Neill’s initial immersion took place before she gave birth to her first child, which she describes as a bonding experience with her mother. “Mayyim Hayyim,” she says, “has been a way for me to exercise my personal spiritual journey as a mother without it feeling particularly ‘religious.’” Rosenberg concurs. “Mayyim Hayyim provides you with meaning without requiring anything more of you than your Jewish identity and your willingness,” she says.

Sarah Fendrick, the event coordinator for the Milestones event, points to Mayyim Hayyim’s guest book as a dynamic and poignant record of the mikveh’s ongoing activities. “People sign the guest book after they immerse,” Fendrick notes. “Every kind of life event and milestone is recorded in the book. I was reading through it the other day and saw entries for weddings, bar and bat mitzvahs, conversions, transitioning to another gender.

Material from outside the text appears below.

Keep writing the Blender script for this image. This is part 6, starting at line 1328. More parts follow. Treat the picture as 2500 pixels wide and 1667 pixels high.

People also wrote about marking anniversaries, birthdays, graduations, new jobs and healing from illnesses, some of them very serious. Some people write that they have come to Mayyim Hayyim to help them transition to the end of life. They find relief in being able to let go and say goodbye to certain parts of their lives by immersing in the waters.”

Mayyim Hayyim’s ongoing narrative continues to be recorded in its guest book signings. It is a story that moves forward through joyous celebrations and acknowledgements of change and transition and illness. It is a story that, as Brody notes, makes Mayyim Hayyim “an international model for what mikveh can offer to contemporary Jews.”